TASK STATEMENT: Identify the lines bearing the string "from" and gather them.

DATASET EXCERPTS:
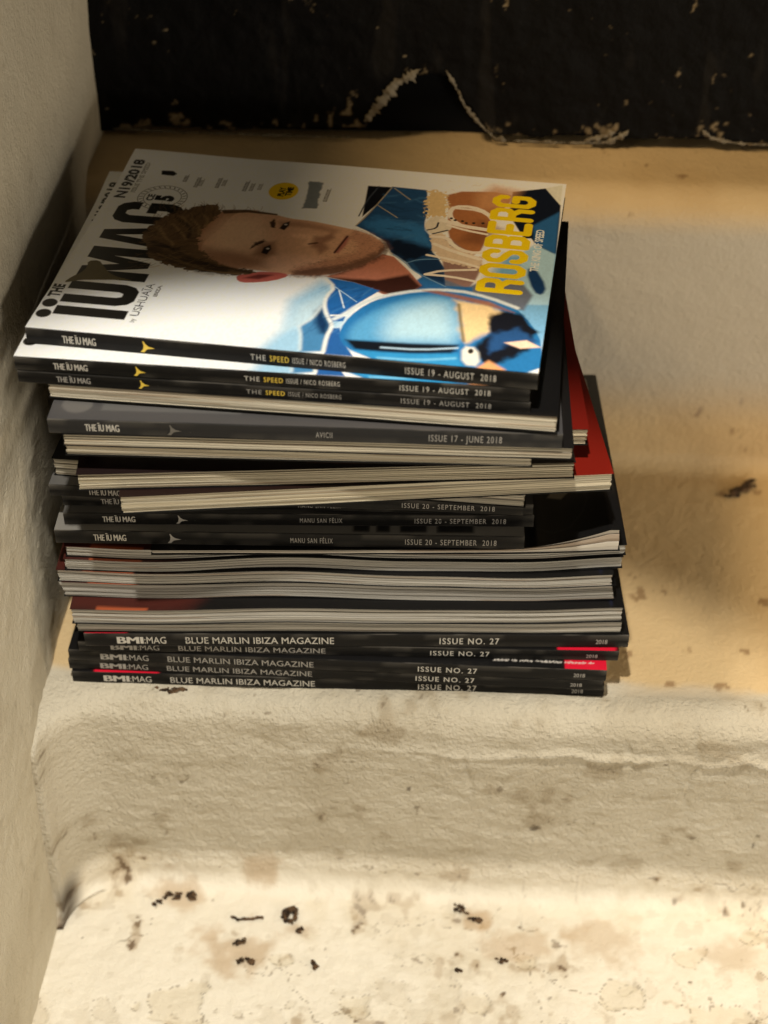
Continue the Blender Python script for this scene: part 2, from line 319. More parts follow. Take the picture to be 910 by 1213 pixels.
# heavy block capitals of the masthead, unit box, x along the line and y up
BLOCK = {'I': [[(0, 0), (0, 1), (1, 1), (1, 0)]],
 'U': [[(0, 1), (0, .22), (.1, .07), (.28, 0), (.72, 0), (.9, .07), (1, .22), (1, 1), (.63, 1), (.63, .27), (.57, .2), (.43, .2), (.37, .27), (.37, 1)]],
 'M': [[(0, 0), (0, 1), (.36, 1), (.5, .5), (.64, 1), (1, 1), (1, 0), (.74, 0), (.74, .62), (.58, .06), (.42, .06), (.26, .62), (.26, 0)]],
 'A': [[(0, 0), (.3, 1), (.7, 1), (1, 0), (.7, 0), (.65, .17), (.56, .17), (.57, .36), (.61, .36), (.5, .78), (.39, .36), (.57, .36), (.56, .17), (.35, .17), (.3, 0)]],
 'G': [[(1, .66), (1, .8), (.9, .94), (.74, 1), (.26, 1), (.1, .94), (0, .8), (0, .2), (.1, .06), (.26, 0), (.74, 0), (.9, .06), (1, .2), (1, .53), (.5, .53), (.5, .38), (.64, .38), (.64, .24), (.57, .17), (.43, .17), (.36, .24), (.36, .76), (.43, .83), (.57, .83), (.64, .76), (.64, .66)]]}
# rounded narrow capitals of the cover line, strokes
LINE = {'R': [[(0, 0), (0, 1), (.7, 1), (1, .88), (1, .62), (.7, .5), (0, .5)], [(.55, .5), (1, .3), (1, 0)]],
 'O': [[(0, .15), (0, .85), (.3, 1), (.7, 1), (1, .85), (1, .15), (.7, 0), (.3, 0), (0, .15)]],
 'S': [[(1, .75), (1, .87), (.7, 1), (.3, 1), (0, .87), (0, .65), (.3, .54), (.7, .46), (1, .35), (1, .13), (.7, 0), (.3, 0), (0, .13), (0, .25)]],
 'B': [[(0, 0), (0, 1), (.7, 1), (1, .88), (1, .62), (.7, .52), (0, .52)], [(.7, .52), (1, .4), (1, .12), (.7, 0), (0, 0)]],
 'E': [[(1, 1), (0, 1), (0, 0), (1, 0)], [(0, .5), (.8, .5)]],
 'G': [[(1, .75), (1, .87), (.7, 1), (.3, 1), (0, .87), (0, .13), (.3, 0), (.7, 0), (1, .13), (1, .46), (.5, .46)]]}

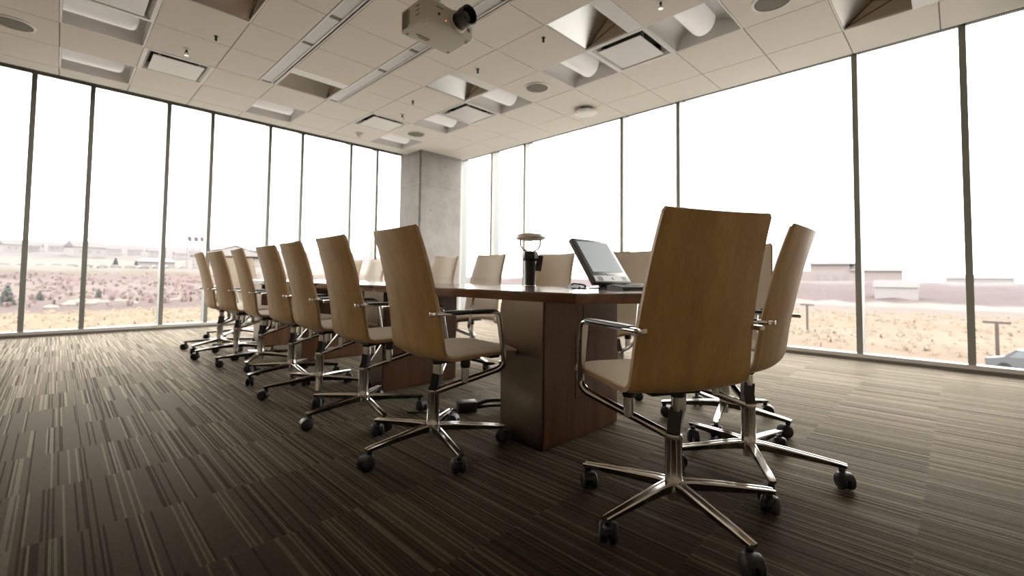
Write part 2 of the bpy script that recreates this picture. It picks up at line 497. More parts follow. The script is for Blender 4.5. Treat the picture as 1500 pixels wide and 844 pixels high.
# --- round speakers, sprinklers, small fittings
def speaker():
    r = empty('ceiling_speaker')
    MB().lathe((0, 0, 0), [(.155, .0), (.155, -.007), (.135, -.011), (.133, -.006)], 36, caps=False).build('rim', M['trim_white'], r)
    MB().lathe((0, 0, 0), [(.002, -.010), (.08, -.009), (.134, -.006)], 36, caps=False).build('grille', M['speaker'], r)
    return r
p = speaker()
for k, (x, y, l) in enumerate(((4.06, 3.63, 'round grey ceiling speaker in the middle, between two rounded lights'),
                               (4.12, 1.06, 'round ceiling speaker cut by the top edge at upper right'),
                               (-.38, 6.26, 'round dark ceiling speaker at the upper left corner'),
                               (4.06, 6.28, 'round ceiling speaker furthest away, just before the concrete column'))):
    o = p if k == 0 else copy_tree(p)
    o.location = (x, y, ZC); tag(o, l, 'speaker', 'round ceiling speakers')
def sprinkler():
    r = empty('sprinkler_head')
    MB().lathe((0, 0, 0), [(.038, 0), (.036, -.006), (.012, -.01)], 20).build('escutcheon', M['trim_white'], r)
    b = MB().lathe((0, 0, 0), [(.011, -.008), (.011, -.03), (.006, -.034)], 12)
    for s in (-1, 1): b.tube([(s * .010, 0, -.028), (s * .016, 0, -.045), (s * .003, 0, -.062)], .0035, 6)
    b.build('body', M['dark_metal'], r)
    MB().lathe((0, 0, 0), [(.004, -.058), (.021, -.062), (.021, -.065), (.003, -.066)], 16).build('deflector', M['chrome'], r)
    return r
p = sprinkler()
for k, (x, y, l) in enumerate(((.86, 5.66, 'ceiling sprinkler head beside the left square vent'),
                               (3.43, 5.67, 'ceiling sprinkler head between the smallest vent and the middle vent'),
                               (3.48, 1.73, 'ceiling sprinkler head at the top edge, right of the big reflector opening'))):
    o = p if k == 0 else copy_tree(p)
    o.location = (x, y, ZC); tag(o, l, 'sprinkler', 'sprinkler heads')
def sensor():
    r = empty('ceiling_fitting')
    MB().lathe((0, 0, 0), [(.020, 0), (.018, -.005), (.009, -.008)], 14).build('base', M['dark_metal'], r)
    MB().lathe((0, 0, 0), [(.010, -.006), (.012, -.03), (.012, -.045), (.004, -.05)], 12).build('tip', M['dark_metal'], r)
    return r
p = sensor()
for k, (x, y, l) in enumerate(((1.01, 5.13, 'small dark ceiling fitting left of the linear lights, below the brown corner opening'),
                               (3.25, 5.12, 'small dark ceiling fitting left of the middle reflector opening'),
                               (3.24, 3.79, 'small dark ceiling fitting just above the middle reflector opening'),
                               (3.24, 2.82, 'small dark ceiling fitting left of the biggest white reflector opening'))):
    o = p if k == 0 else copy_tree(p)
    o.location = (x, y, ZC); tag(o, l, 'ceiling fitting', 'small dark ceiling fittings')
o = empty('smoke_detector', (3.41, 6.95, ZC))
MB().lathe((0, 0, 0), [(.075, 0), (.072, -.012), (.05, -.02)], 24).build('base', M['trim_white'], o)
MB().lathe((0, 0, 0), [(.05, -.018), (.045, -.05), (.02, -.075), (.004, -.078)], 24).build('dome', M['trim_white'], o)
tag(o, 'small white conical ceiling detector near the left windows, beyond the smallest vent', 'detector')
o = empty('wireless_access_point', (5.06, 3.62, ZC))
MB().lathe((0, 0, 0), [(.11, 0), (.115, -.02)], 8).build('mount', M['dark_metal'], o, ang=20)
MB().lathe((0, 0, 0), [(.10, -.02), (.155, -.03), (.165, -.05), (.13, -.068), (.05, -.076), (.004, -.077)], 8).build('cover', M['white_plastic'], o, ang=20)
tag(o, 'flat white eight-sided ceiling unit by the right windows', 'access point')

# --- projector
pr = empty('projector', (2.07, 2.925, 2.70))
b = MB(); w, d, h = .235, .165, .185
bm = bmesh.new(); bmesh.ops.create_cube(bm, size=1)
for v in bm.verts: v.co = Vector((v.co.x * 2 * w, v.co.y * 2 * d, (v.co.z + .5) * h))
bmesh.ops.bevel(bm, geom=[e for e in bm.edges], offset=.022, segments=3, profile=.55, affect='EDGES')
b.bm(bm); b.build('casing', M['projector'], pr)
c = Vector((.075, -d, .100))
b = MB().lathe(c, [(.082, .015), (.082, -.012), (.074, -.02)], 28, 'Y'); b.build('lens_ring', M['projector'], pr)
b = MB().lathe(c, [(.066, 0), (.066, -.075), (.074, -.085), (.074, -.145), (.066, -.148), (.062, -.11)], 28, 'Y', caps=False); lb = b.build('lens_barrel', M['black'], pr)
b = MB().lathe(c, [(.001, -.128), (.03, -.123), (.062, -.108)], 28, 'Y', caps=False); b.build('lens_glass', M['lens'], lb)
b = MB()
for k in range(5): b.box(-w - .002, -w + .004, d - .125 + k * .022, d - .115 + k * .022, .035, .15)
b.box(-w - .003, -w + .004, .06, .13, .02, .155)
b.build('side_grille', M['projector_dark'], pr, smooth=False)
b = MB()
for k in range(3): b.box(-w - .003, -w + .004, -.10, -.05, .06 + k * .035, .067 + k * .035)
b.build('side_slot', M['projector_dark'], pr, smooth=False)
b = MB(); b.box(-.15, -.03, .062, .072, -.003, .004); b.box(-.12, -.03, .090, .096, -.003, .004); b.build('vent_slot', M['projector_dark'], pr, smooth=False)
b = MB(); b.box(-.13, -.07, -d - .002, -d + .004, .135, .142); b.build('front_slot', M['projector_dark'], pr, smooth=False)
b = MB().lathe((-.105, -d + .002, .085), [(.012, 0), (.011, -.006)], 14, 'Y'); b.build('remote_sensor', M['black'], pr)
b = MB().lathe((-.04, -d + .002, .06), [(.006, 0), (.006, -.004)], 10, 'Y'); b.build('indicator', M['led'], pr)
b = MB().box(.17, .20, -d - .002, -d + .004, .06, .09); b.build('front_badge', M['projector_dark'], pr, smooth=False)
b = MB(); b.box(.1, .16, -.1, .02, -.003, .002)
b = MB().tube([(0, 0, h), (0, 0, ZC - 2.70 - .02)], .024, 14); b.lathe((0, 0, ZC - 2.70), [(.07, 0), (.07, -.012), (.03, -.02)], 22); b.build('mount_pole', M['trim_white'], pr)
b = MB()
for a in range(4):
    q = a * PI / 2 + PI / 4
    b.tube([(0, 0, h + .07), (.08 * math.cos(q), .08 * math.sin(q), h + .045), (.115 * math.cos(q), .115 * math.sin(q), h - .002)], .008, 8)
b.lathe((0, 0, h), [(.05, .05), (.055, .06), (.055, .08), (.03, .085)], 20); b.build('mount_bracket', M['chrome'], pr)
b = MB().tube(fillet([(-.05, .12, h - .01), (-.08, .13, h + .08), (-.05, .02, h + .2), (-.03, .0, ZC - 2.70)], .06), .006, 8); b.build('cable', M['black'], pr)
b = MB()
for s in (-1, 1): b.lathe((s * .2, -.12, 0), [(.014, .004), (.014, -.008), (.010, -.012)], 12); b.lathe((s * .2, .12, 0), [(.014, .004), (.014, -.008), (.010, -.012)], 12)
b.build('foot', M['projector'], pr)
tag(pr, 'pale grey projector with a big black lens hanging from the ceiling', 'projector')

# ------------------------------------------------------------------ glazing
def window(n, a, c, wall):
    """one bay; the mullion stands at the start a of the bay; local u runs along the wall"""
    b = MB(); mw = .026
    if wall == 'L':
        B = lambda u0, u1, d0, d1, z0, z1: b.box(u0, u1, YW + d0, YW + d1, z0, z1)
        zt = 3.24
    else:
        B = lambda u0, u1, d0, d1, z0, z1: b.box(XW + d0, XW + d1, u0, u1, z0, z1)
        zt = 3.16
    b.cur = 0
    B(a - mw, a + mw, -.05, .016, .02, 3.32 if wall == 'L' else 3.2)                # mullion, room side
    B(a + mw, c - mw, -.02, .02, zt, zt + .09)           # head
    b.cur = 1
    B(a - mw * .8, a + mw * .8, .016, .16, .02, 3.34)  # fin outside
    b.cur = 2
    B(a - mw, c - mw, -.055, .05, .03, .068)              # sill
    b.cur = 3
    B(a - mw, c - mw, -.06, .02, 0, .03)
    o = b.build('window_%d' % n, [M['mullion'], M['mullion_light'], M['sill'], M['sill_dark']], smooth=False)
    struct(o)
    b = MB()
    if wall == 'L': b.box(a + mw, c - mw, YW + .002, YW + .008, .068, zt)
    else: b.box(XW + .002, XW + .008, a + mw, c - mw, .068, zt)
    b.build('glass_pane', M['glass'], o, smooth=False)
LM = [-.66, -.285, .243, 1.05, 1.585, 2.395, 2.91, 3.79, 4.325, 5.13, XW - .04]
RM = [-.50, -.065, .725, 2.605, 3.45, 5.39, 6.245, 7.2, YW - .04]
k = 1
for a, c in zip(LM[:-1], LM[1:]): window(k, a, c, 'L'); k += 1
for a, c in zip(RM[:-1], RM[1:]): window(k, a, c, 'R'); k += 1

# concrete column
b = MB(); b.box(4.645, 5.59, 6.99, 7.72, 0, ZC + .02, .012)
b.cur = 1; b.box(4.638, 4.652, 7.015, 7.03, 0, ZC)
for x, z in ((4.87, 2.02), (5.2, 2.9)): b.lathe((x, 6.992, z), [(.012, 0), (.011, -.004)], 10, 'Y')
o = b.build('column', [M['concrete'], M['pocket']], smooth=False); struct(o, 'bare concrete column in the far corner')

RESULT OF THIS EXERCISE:
Continue the Blender Python script for this scene: part 2, from line 319. More parts follow. Take the picture to be 910 by 1213 pixels.
tag(pr, 'pale grey projector with a big black lens hanging from the ceiling', 'projector')